Acoustic privacy is an issue that everyone is taking notice of, even furniture manufacturers. If you are looking to improve your existing space or have a limited budget, there are a great number of products that can be employed. Soundproof curtains, felt wall pods, and high back chairs with sound absorbing materials are a great place to start your search. It is best to place the freestanding furniture away from noisy areas as they aren’t sound proof, only sound absorptive. If complete sound isolation is required, take a look at the next two options.

Telephone Booth:

Phone booths grew in popularity following the rise of open offices. These little pods can be bought off the shelf or customized to your needs. They tend to be small because of fire sprinkler codes and generally only accommodate one person at a time. If you need a larger booth, you will likely have to add a sprinkler head and maybe even HVAC, which might rule this option out for a retrofit application. Telephone booths are not meant to be used for extended periods of time or for a group of people, but they do offer a great oasis for a quick call.

New Construction:

Nothing beats original sound proof construction. This is the tried and true method used for conference rooms where confidentiality is important. The key here is selecting construction materials and methods that reduce sound transmission through the walls and ceilings. Gypsum walls should be sealed at the top and bottom, glass partitions and doors should be double glazed, and ceilings should be acoustically rated. Staggering back to back outlets or back boxes for TVs will help as well.
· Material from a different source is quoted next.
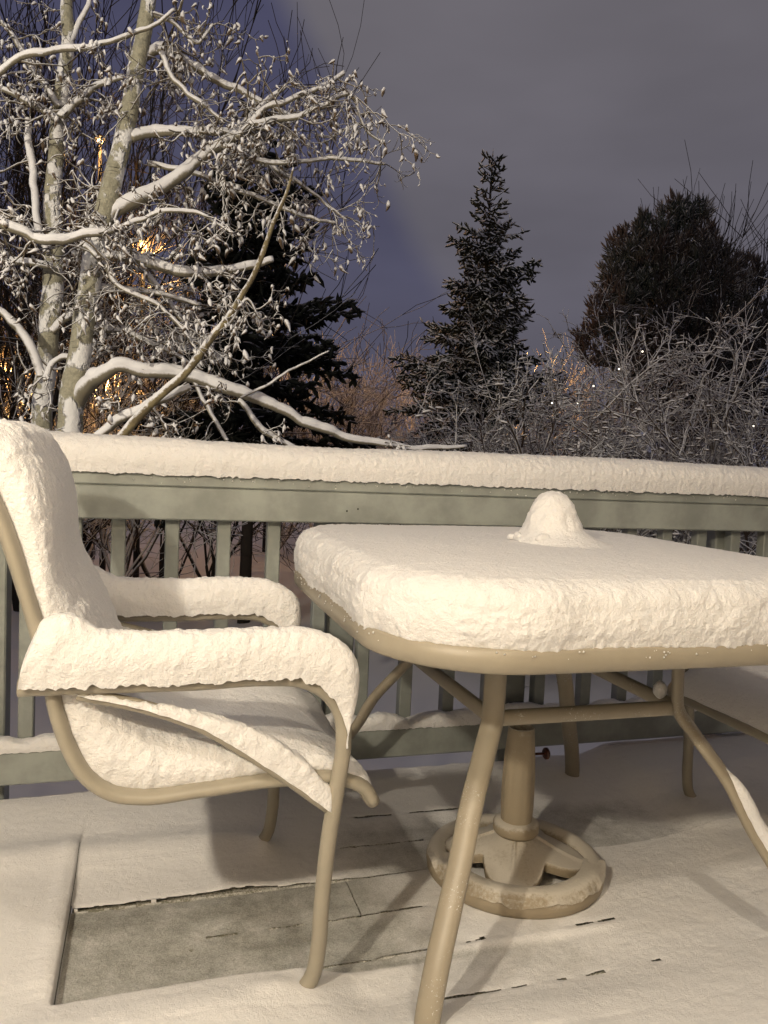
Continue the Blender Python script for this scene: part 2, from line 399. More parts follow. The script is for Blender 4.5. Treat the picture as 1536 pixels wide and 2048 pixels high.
# drift over the chair's floor bars, heaped against the foot, ridge on the cross board
t += .014*np.exp(-((y+.885)/.055)**2)*sstep(.28, .16, x)*sstep(-.3, -.1, x)
t += .020*np.exp(-((y+.30)/.06)**2)*sstep(.36, .25, x)
t += .006*np.exp(-((x+.158)/.017)**2)*sstep(-.80, -.74, y)*sstep(-.18, -.28, y)
t += .012*np.exp(-(((x-.235)/.040)**2+((y+.870)/.030)**2)) + .02*np.exp(-(((x-.285)/.03)**2+((y+.335)/.04)**2))
t += .006*sstep(-.83, -1.2, y) + .010*sstep(-.85, -.95, y)*sstep(.35, .1, x)
cover = np.clip(1 - 1.0*sh - .55*far_thin - .30*mid - .30*und*(1-sh) - .42*near_thin, 0, 1)
t += .030*sstep(1.38, 1.5, x)*sstep(-.55, -.45, y)
t *= sstep(.072, .035, y + .01*fbm(P0, 14, 2, 9))*.93 + .07
# sharp edges of the dusted area
seam = np.exp(-((x+.1345)/.0022)**2)*sstep(-.80, -.77, y)*sstep(-.24, -.30, y)
holes = np.zeros_like(x)
OPEN = {1: [(.50, .66), (.70, .92)], 2: [(.42, .70), (.80, .86)], 3: [(-.135, .66), (.69, .72)], 4: [(.10, .20), (.25, .33), (.36, .62), (.66, .69)], 5: [(-.135, .60), (.63, .72), (.88, .98)],
        6: [(.50, .70), (.76, .79), (.82, .87), (.97, 1.0)], 7: [(.62, .68)]}
z = t + .0008*fbm(P0, 60, 2, 31) + .0009*fbm(P0, 18, 2, 33)
for k, g_ in enumerate(GAPS):
    prof = np.exp(-((y-g_)/.0042)**4)
    nn = fbm(np.stack([x, 0*x+g_*9, 0*x], 1), 26, 3, 41+k)
    op = 0*x
    for x0, x1 in OPEN.get(k, ()): op = np.maximum(op, sstep(x0-.006, x0+.004, x)*sstep(x1+.006, x1-.004, x))
    op = op*(sstep(-.75, -.45, nn) if k not in (3, 5) else np.maximum(sstep(-.75, -.45, nn), sstep(.62, .55, x)))
    hw_ = .0047*np.clip(.72 + .55*fbm(np.stack([x, 0*x+g_*5, 0*x], 1), 70, 2, 61+k), .25, 1.1)
    thick = sstep(.012, .020, t)
    holes = np.maximum(holes, op*(np.abs(y-g_) < hw_))  # the snow has dropped through the open gap
    z -= .003*op*np.exp(-((y-g_)/.008)**2)*sstep(.004, .01, t)
    z -= .0010*np.exp(-((y-g_)/.007)**2)*thick*sstep(-.2, .3, nn)*sstep(-.13, -.1, x)
holes = np.maximum(holes, seam); holes = np.maximum(holes, (np.abs(x-.4555) < .0016)*(y > -.633)*(y < -.495)*1.0)
s_ = MB(); s_.grid(np.stack([x, y, z], 1), len(xs), len(ys)); fm = holes[s_.f[0]] > .42; s_.f[0] = s_.f[0][fm.sum(1) < 3]
so = s_.build('snow_layer', M_decksnow, deck)
ca = so.data.attributes.new('cover', 'FLOAT', 'POINT'); ca.data.foreach_set('value', np.maximum(cover, 0).astype(np.float32))
so = so; so['kind'] = 'stuff'

# ------------------------------------------------------------------ railing
rail = empty('deck_railing', (0.8, 0, 0), 'grey green wooden deck railing with thick snow along its cap', 'railing')
ro = np.array([.8, 0, 0])
def rbox(name, lo, hi, bev=.003, m=M_rail):
    b = MB(); b.box(np.array(lo)-ro, np.array(hi)-ro, bev); return b.build(name, m, rail, smooth=False)
X0, X1 = -1.7, 3.4
rbox('cap_rail', (X0, -.002, .8775), (X1, .137, .914), .004)
rbox('top_rail', (X0, 0, .787), (X1, .038, .876), .004)
rbox('bottom_rail', (X0, 0, .082), (X1, .038, .171), .004)
PX = [-.40, .562, 1.150, 1.95, 2.7, -1.2]
BX = [-1.14, -1.0, -.86, -.72, -.58, -.299, -.187, -.0755, .065, .2055, .346, .4865, .627, .7675, .908, 1.0485, 1.225, 1.395, 1.535, 1.674, 1.813, 1.953, 2.093, 2.233, 2.373, 2.513, 2.653, 2.793]
protoB = None
for bx in BX:
    if protoB is None:
        b = MB(); b.box((-.019, .0385, .095), (.019, .0765, .872), .003); protoB = b.build('baluster', M_rail, rail, smooth=False)
        protoB.location = (bx-.8, 0, 0)
    else:
        o = protoB.copy(); C.objects.link(o); o.parent = rail; o.location = (bx-.8, 0, 0)
protoP = None
for px_ in PX:
    if protoP is None:
        b = MB(); b.box((-.0445, .080, -.5), (.0445, .169, .872), .004); protoP = b.build('post', M_rail, rail, smooth=False); protoP.location = (px_-.8, 0, 0)
    else:
        o = protoP.copy(); C.objects.link(o); o.parent = rail; o.location = (px_-.8, 0, 0)
for (hx, hy) in ((694, 1022), (716, 1018), (737, 978)):             # screw holes and a knot in the boards
    p = at(hx, hy, 0); b = MB(); b.lathe([(0, -.0006), (.0028, -.0006), (.0022, .0006), (0, .0006)], (0, 0, 0), 10)
    o = b.build('screw_hole', M_dark, rail); o.location = p - ro + np.array([0, -.0003, 0]); o.rotation_euler = (PI/2, 0, 0)
# snow on the cap: a long loaf, ragged along its lower edge
def loaf(xs, zb, y0, y1, hfun, nprof=46, seed=1, bulge=.010, amp=1.0, ragamp=1.0):
    th = np.linspace(0, 1, nprof); V = []
    yc, hw = (y0+y1)/2, (y1-y0)/2
    a = PI*(1-th); ca, sa = np.cos(a), np.sin(a)
    cy = np.sign(ca)*np.abs(ca)**.62; cz = np.abs(sa)**.62
    H = hfun(xs)
    Yp = yc + (hw + bulge*np.sin(PI*np.clip(cz, 0, 1)*.9))[None, :]*cy[None, :] + 0*xs[:, None]
    Zp = zb + H[:, None]*cz[None, :]
    Xp = xs[:, None] + 0*Yp
    P = np.stack([Xp, Yp, Zp], -1).reshape(-1, 3)
    nx = np.stack([0*Xp, cy[None, :] + 0*Xp, cz[None, :] + 0*Xp], -1).reshape(-1, 3)
    nx /= np.linalg.norm(nx, axis=1)[:, None]+1e-9
    d = amp*(.0014*fbm(P, 30, 2, seed) + .0036*np.abs(fbm(P, 62, 3, seed+5)) - .001)
    P = P + nx*d[:, None]
    low = np.exp(-(cz/.10)**2)[None, :].repeat(len(xs), 0).ravel()
    rag = fbm(np.stack([P[:, 0], 0*P[:, 0], 0*P[:, 0]+seed], 1), 105, 4, seed+9)
    P[:, 2] -= low*(.0040 + .0030*rag)*ragamp
    return P, len(xs), nprof
xs = np.r_[np.arange(X0, -.45, .02), np.arange(-.45, 2.5, .0035), np.arange(2.5, X1, .02)]
b = MB(); P, a_, c_ = loaf(xs, .913, -.014, .150, lambda v: .097 + .007*fbm(np.stack([v, 0*v, 0*v], 1), 1.9, 3, 4), seed=3)
b.grid(P - ro, a_, c_)
# loose crumbs stuck below the snow
def crumbs(b, pts, r0, r1):
    for p in pts:
        r = rng.uniform(r0, r1); v = np.array([[1, 0, 0], [-1, 0, 0], [0, 1, 0], [0, -1, 0], [0, 0, 1], [0, 0, -1]])*r*rng.uniform(.6, 1.3, (6, 1)) + p
        b.add(v, [[0, 2, 4], [2, 1, 4], [1, 3, 4], [3, 0, 4], [2, 0, 5], [1, 2, 5], [3, 1, 5], [0, 3, 5]])
cp = [np.array([rng.uniform(-.3, 2.4), -.0035, .905-abs(rng.normal(0, .009))]) - ro for _ in range(90)]
crumbs(b, cp, .001, .0028)
b.build('snow_cap', M_snow, rail)
b = MB(); xs = np.r_[np.arange(X0, -.5, .02), np.arange(-.5, 2.6, .005), np.arange(2.6, X1, .02)]
bal = np.array(BX)
def hb(v):
    d = np.min(np.abs(v[:, None]-bal[None]), 1)
    return .042 - .012*np.exp(-(d/.03)**2) + .012*fbm(np.stack([v, 0*v, 0*v], 1), 9, 2, 14)
P, a_, c_ = loaf(xs, .1715, -.004, .040, hb, 26, 17, .004, .9, .5); b.grid(P - ro, a_, c_)
b.build('snow_strip', M_snow, rail)

# ------------------------------------------------------------------ table
TC = np.array([.868, -.56, 0.])
table = empty('patio_table', tuple(TC), 'square tan metal patio table under a thick slab of snow', 'table')
HW, CR = .530, .235
def outline(n, hw, cr, bow=.008):
    th = np.linspace(0, 2*PI, n, endpoint=False)
    # points on a rounded square by arc length
    seg = 2*(hw-cr); arc = cr*PI/2; per = 4*(seg+arc); sarr = np.linspace(0, per, n, endpoint=False)
    out = np.zeros((n, 2)); nor = np.zeros((n, 2))
    for i, s in enumerate(sarr):
        k = int(s//(seg+arc)); r = s-k*(seg+arc); ang = k*PI/2
        if r < seg: p = np.array([hw, -seg/2+r]); q = np.array([1., 0]); p[0] += bow*(1-((r-seg/2)/(hw))**2)
        else:
            a = (r-seg)/cr; p = np.array([hw-cr+cr*math.cos(a), seg/2+cr*math.sin(a)]); q = np.array([math.cos(a), math.sin(a)])
            p += bow*(1-(seg/2/hw)**2)*q*max(math.cos(a), math.sin(a))
        c, s2 = math.cos(ang), math.sin(ang)
        out[i] = (c*p[0]-s2*p[1], s2*p[0]+c*p[1]); nor[i] = (c*q[0]-s2*q[1], s2*q[0]+c*q[1])
    out[:, 0] *= .955
    return out, nor
ot, on = outline(240, HW, CR)
RZ0, RZ1 = .649, .689
prof = [(.034, RZ0+.004), (.004, RZ0), (.0, RZ0+.004), (.003, RZ0+.02), (.0, RZ1-.006), (-.004, RZ1), (-.03, RZ1), (-.034, RZ1-.006), (-.034, RZ0+.004)]
prof = [(-.034, RZ0+.006), (-.030, RZ0), (-.006, RZ0), (-.001, RZ0+.004), (.002, (RZ0+RZ1)/2), (-.001, RZ1-.004), (-.006, RZ1), (-.030, RZ1), (-.034, RZ1-.006)]
b = MB(); V = np.array([[np.r_[ot[i]+on[i]*d, z] for d, z in prof] for i in range(len(ot))]).reshape(-1, 3); b.grid(V, len(ot), len(prof), True, True)
b.build('table_rim', M_rim, table)
ot2, on2 = outline(160, HW-.034, CR-.03)
b = MB(); rings = [(1, RZ1-.016), (1, RZ1-.010), (0, RZ1-.010)]
V = np.array([[np.r_[p*k, z] for k, z in [(0, RZ1-.016)]+rings] for p in ot2]).reshape(-1, 3); b.grid(V, len(ot2), 4, True)
b.build('table_top', M_glass, table)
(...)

This is the most expensive method of achieving acoustic privacy and also uses the most square footage, but it is also the most effective.

Acoustic Wall


Providing acoustic privacy is paramount if you want to get the most out of your employees and your open office. Whether you are looking to remedy a problem or are starting to think about building out a new space, there is an ocean of ideas and designs to draw inspiration from if you know where to look . As these four options show, aesthetic, cost, and impact are just a few of the variables that can help you decided which approach is best for you.